Beijing (AsiaNews/Agencies) – A pregnant woman in the south-western Chinese province of Yunnan has sparked a public outcry after posting a desperate tweet saying she was being pressured into terminating a pregnancy at eight months or face her husband's sacking.

"I won't let the doctor inject my baby with poison. I would rather crash my car," wrote the 41-year-old woman, who identified herself only by her surname, Chen, on microblogging service Sina Weibo.

Chen later said via the WeChat messaging app that her husband had been informed that he would lose his job if the couple refused to abort the child. The couple had not expected to be with child.

The would-be mother described the threats. “My husband's employers know about my pregnancy, and they brought some people to our home," she noted. "They want us to kill our baby so as to save his job."

Chen also appeared fearful of reprisals over the amount of public attention her dilemma had generated.

Forced abortion has been commonplace in China since the late 1970s when the Communist Party adopted the child policy to control the birth rate.

In more than 35 years, the policy has prevented some 400 million births, mostly female, this according to US sources.

Although forced abortion is illegal, scores of forced sterilisations and abortions after the six-month legal limit have been reported.
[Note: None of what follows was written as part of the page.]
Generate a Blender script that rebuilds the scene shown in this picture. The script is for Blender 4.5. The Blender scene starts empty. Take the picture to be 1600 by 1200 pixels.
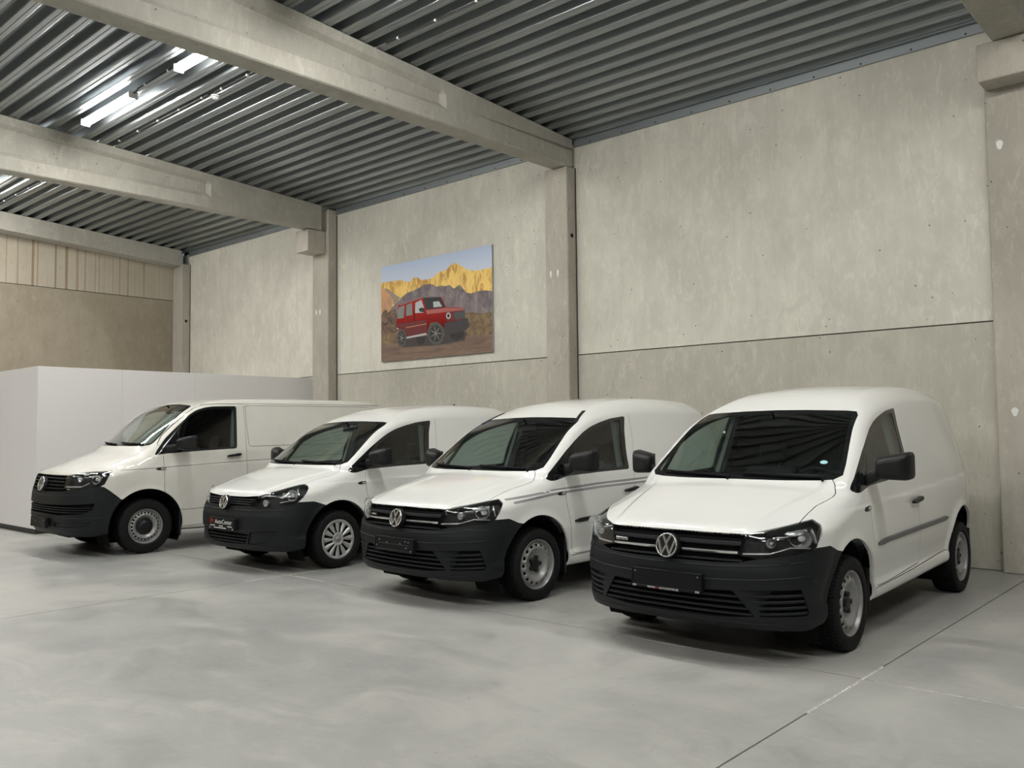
import bpy, bmesh, math, random
import numpy as np
from mathutils import Vector, Matrix
random.seed(7)
S = bpy.context.scene
COL = S.collection
# ------------------------------------------------------------------ camera
cam = bpy.data.cameras.new('camera'); camo = bpy.data.objects.new('camera', cam); COL.objects.link(camo)
_r = Vector((0.74554, 0.66638, -0.01057)); _u = Vector((0.04297, -0.03224, 0.99856)); _f = Vector((-0.66508, 0.74491, 0.05267))
camo.matrix_world = Matrix(((_r.x, _u.x, -_f.x, 0), (_r.y, _u.y, -_f.y, 0), (_r.z, _u.z, -_f.z, 1.4944), (0, 0, 0, 1)))
cam.sensor_fit = 'HORIZONTAL'; cam.sensor_width = 36; cam.lens = 36*1351.716/1600; cam.clip_end = 200; cam.clip_start = .05
S.camera = camo
# ------------------------------------------------------------------ world, exposure
wd = bpy.data.worlds.new('world'); S.world = wd; wd.use_nodes = True
wd.node_tree.nodes['Background'].inputs[0].default_value = (.75, .85, 1, 1); wd.node_tree.nodes['Background'].inputs[1].default_value = .15
S.view_settings.view_transform = 'Standard'; S.view_settings.look = 'None'; S.view_settings.exposure = 0.0; S.view_settings.gamma = 1.0
S.view_settings.use_curve_mapping = False
LAMP = 146.0            # radiance of the tube diffusers
# ------------------------------------------------------------------ materials
def N(nt, t, **kw):
    n = nt.nodes.new(t)
    for k, v in kw.items():
        if k in n.inputs: n.inputs[k].default_value = v
        else: setattr(n, k, v)
    return n
def mat(name, col, rough=.5, metal=0., coat=0., spec=.5, **kw):
    m = bpy.data.materials.new(name); m.use_nodes = True; b = m.node_tree.nodes['Principled BSDF']
    b.inputs['Base Color'].default_value = (*col, 1); b.inputs['Roughness'].default_value = rough; b.inputs['Metallic'].default_value = metal
    b.inputs['Coat Weight'].default_value = coat; b.inputs['Coat Roughness'].default_value = .03; b.inputs['Specular IOR Level'].default_value = spec
    for k, v in kw.items(): b.inputs[k].default_value = v
    return m
def ramp(nt, stops, interp='LINEAR'):
    r = nt.nodes.new('ShaderNodeValToRGB'); r.color_ramp.interpolation = interp; e = r.color_ramp.elements
    while len(e) < len(stops): e.new(.5)
    for x, (p, c) in zip(e, stops): x.position = p; x.color = (*c, 1) if len(c) == 3 else c
    return r
def mixc(nt, a, b, fac, mode='MIX'):
    m = nt.nodes.new('ShaderNodeMix'); m.data_type = 'RGBA'; m.blend_type = mode
    for sock, v in ((m.inputs[0], fac), (m.inputs[6], a), (m.inputs[7], b)):
        if isinstance(v, (float, int)): sock.default_value = v
        elif isinstance(v, tuple): sock.default_value = (*v, 1)
        else: nt.links.new(v, sock)
    return m.outputs[2]
def noise(nt, scale, detail=4, rough=.55, stretch=(1, 1, 1), off=(0, 0, 0), dist=0.):
    g = nt.nodes.new('ShaderNodeNewGeometry'); mp = nt.nodes.new('ShaderNodeMapping'); mp.inputs['Scale'].default_value = stretch; mp.inputs['Location'].default_value = off
    nt.links.new(g.outputs['Position'], mp.inputs['Vector'])
    n = N(nt, 'ShaderNodeTexNoise', Scale=scale, Detail=detail, Roughness=rough, Distortion=dist); nt.links.new(mp.outputs[0], n.inputs['Vector']); return n.outputs['Fac']
def rampf(nt, f, lo, hi, a=0., b=1.):
    r = nt.nodes.new('ShaderNodeMapRange'); r.inputs[1].default_value = lo; r.inputs[2].default_value = hi; r.inputs[3].default_value = a; r.inputs[4].default_value = b
    nt.links.new(f, r.inputs[0]); return r.outputs[0]
def mulf(nt, a, b):
    m = nt.nodes.new('ShaderNodeMath'); m.operation = 'MULTIPLY'; nt.links.new(a, m.inputs[0]); nt.links.new(b, m.inputs[1]); return m.outputs[0]
def bump(nt, b, h, strength=.3, dist=.01):
    n = N(nt, 'ShaderNodeBump', Strength=strength, Distance=dist); nt.links.new(h, n.inputs['Height']); nt.links.new(n.outputs[0], b.inputs['Normal'])

def concrete(name, base, dark, light, streak=.5, rough=.8, holes=True, rust=False, seed=0):
    m = mat(name, base, rough, spec=.25); nt = m.node_tree; b = nt.nodes['Principled BSDF']; L = nt.links
    n1 = noise(nt, .55, 5, .6, off=(seed, seed*2, 0)); n2 = noise(nt, 2.6, 8, .7, (1, 1, .45), (seed, 0, 3)); n3 = noise(nt, 14, 6, .7, (1.4, 1.4, .45), (0, seed, 1), .6)
    c = mixc(nt, base, dark, rampf(nt, n1, .42, .72))
    c = mixc(nt, c, light, rampf(nt, n3, .54, .74, 0, .55))
    st = noise(nt, 1.7, 5, .65, (2.6, 2.6, .22), (seed*3, 1, 0), .3)
    c = mixc(nt, c, dark, rampf(nt, st, .46, .75, 0, streak))
    c = mixc(nt, c, light, rampf(nt, n2, .58, .8, 0, .5))
    n5 = noise(nt, 4.2, 9, .74, (1.1, 1.1, .55), (seed+2, 3, 0), .5); n6 = noise(nt, .8, 3, .5, (1, 1, .7), (seed, 7, 1))
    c = mixc(nt, c, dark, rampf(nt, mulf(nt, rampf(nt, n5, .49, .56), rampf(nt, n6, .42, .6)), 0, 1, 0, .4))
    n7 = noise(nt, 7., 8, .75, (1.2, 1.2, .5), (seed+8, 1, 2), .6)
    c = mixc(nt, c, light, rampf(nt, mulf(nt, rampf(nt, n7, .53, .6), rampf(nt, n6, .42, .6, 1, 0)), 0, 1, 0, .33))
    if rust:
        rs = noise(nt, 1.5, 2, .4, (1., 9., .03), (seed+5, 2, 0))
        c = mixc(nt, c, (.20, .115, .045), rampf(nt, rs, .58, .66, 0, .65))
    if holes:
        v = N(nt, 'ShaderNodeTexVoronoi', Scale=5.5); g = nt.nodes.new('ShaderNodeNewGeometry'); L.new(g.outputs['Position'], v.inputs['Vector'])
        c = mixc(nt, (.05, .048, .042), c, rampf(nt, v.outputs['Distance'], .035, .07, .25, 1))
    L.new(c, b.inputs['Base Color']); bump(nt, b, n3, .12, .01)
    return m
M = {}
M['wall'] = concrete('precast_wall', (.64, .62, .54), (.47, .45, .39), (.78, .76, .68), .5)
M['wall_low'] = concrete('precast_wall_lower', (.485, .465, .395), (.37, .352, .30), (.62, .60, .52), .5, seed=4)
M['wall_end'] = concrete('precast_wall_stained', (.36, .315, .245), (.27, .23, .17), (.43, .385, .31), .35, seed=9)
M['column'] = concrete('column_concrete', (.45, .42, .36), (.33, .307, .262), (.60, .565, .49), .45, seed=2)
M['beam'] = concrete('beam_concrete', (.40, .385, .335), (.30, .285, .245), (.52, .50, .435), .35, seed=7)
def floor_mat():
    m = mat('polished_concrete_floor', (.33, .325, .30), .32, spec=.5); nt = m.node_tree; b = nt.nodes['Principled BSDF']; L = nt.links
    n1 = noise(nt, .33, 5, .62, dist=.8); n2 = noise(nt, 1.1, 7, .66, (1, 1.7, 1), (4, 2, 0), 1.0); n3 = noise(nt, 9, 6, .7, (1, 2.2, 1), (0, 5, 0), .4); n4 = noise(nt, 45, 3, .6)
    c = mixc(nt, (.42, .417, .39), (.30, .303, .292), rampf(nt, n1, .40, .60))
    c = mixc(nt, c, (.47, .455, .415), rampf(nt, n2, .5, .74, 0, .8))
    c = mixc(nt, c, (.215, .214, .202), rampf(nt, n2, .26, .44, .65, 0))
    c = mixc(nt, c, (.46, .44, .395), rampf(nt, n3, .52, .8, 0, .45))
    n8 = noise(nt, 2.2, 8, .72, (1.6, .8, 1), (9, 4, 0), 1.6); n9 = noise(nt, .5, 3, .5, off=(3, 8, 0))
    c = mixc(nt, c, (.27, .268, .255), mulf(nt, rampf(nt, n8, .50, .68), rampf(nt, n9, .40, .62, 0, .6)))
    v = N(nt, 'ShaderNodeTexVoronoi', Scale=1.15); g = nt.nodes.new('ShaderNodeNewGeometry'); L.new(g.outputs['Position'], v.inputs['Vector'])
    sp = rampf(nt, v.outputs['Distance'], .025, .045, .55, 0.)
    c = mixc(nt, c, (.15, .145, .13), sp)
    v2 = N(nt, 'ShaderNodeTexVoronoi', Scale=3.1); L.new(g.outputs['Position'], v2.inputs['Vector'])
    c = mixc(nt, c, (.10, .095, .085), rampf(nt, v2.outputs['Distance'], .018, .03, .5, 0.))
    L.new(c, b.inputs['Base Color'])
    L.new(rampf(nt, n2, .3, .7, .30, .42), b.inputs['Roughness']); bump(nt, b, n4, .04, .002)
    return m
M['floor'] = floor_mat()
M['joint'] = mat('joint_sealant', (.045, .044, .042), .9)
def chalk():
    m = mat('chalky_joint_dust', (.55, .54, .50), .9); nt = m.node_tree; b = nt.nodes['Principled BSDF']
    n = noise(nt, 22, 5, .75); nt.links.new(mixc(nt, (.26, .255, .235), (.66, .65, .60), rampf(nt, n, .35, .6)), b.inputs['Base Color']); return m
M['chalk'] = chalk()
def deck():
    m = mat('galvanised_deck', (.42, .44, .45), .3, .9, spec=.5); nt = m.node_tree; b = nt.nodes['Principled BSDF']
    n = noise(nt, 2, 3, .5, (.12, 1.2, 1.2)); n2 = noise(nt, 6, 2, .5, (.1, 1, 1))
    nt.links.new(mixc(nt, (.26, .285, .30), (.37, .395, .405), rampf(nt, n, .3, .7)), b.inputs['Base Color'])
    nt.links.new(rampf(nt, n2, .3, .7, .30, .38), b.inputs['Roughness']); return m
M['deck'] = deck()
M['zinc'] = mat('zinc_flashing', (.27, .295, .305), .45, .6)
M['partition'] = mat('matt_white_board', (.79, .775, .77), .75, spec=.2)
M['plinth'] = mat('dark_plinth', (.022, .022, .022), .5)
M['lamp_body'] = mat('lamp_body', (.6, .6, .6), .4)
M['diffuser'] = mat('lit_diffuser', (.9, .9, .88), .4, **{'Emission Color': (1, .985, .945, 1), 'Emission Strength': LAMP})
M['cable'] = mat('black_conduit', (.02, .02, .02), .5)
M['detector'] = mat('white_plastic', (.75, .74, .72), .4)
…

Although Chinese authorities “relaxed” their policy in 2013, allowing couples to have two children, if one parent is an only child, critics note that women who refuse to abort are still victimised.

Despite the government’s attempt to promote its modified policy, activists continue to stress the negative economic impact of China’s family planning policy, not to mention its toll on family life.

Chinese demographers expect that by 2025 the labour force will start to shrink by 10 million a year whilst senior citizens will increase to 360 ​​million, up from 200 million in 2013.

If this continues, the workforce will decline, as will the country’s tax base, at a time when costs for elderly care will skyrocket.